Through this deceptiveness, Poe deprives the audience and, in effect, the human
mind from making sense of not only what is before it, but what is within it as
well. The Gothic tales force a metacognitive reading where the reader not only
assesses what the narrator or central character is thinking, but the impact of
that thought process on the reader’s thoughts as well.
My
research on this topic proved to be quite insightful and helped me understand
Poe and his writing style. Often in class it was hard to discern what
Poe’s intentions were and whether his Gothic tales had some deeper meaning than
simply checking off how many Gothic conventions he could use in one text. From
my research I have come to understand that Poe is showing us the darkness and
fears within our mind which manifest themselves by altering the way we see the
world around us. Although Poe makes his readers chuckle at the absurdity of his
characters and the world within which they live, in the end he leaves the
reader shifting uncomfortably trying to grapple with darkness, death, and
insanity. Many critics have offered that Poe tries to be humorous but through
his attempt at humor he reminds the reader that humor can only overlook so much
and that in the end, as the reader, we have to come face to face with the inner
depths of our mind.
Works Cited
Bryant, John. “Poe’s Ape of UnReason: Humor, Ritual, and Culture.”
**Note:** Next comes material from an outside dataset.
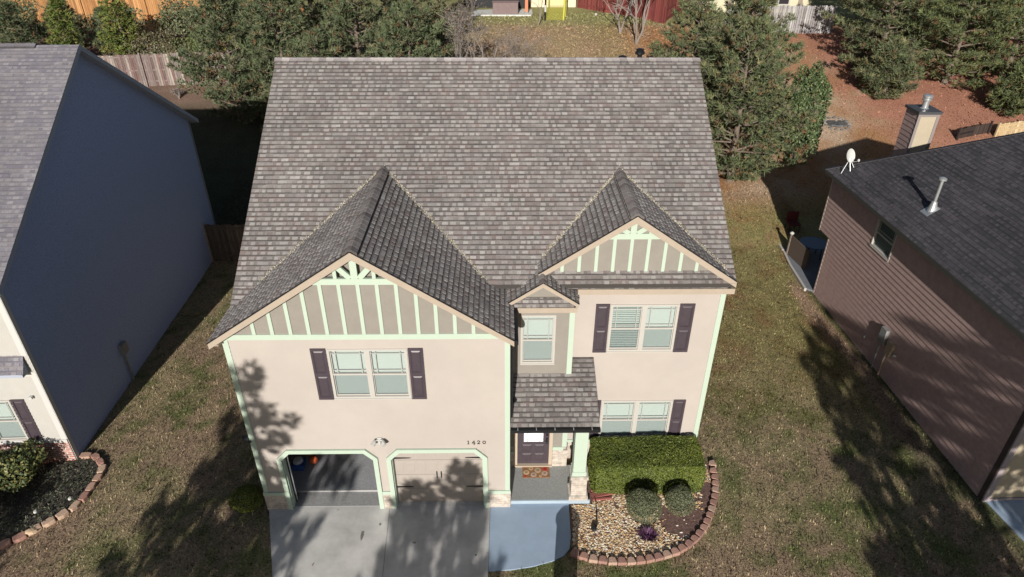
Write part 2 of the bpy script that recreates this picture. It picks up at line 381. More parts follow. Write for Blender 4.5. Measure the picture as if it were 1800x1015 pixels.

Nineteenth-Century Literature, 51. 1
(1996): 16-52.
Griffith, Clark. “Poe and the Gothic.”
Critical Essays on Edgar Allan Poe, ed. Eric W. Carlson, G.K.Hall, 1987.
127-132.
Hantiu, Ecaterina. “Humor and Satire in
Edgar Allan Poe’s Absurd Stories.” The
Edgar Allan Poe Review, 11.2 (2010): 28-35.
Lewis, Paul. “Poe’s Humor: A Psychological Analysis.”
Studies in Short Fiction, 26.4
(1989): 531-546.
Thompson, G.R. “Explained Gothic.” Poe’s Fiction: Romantic Irony in the Gothic Tales. U of Wisconsin P, 1973. 68-104.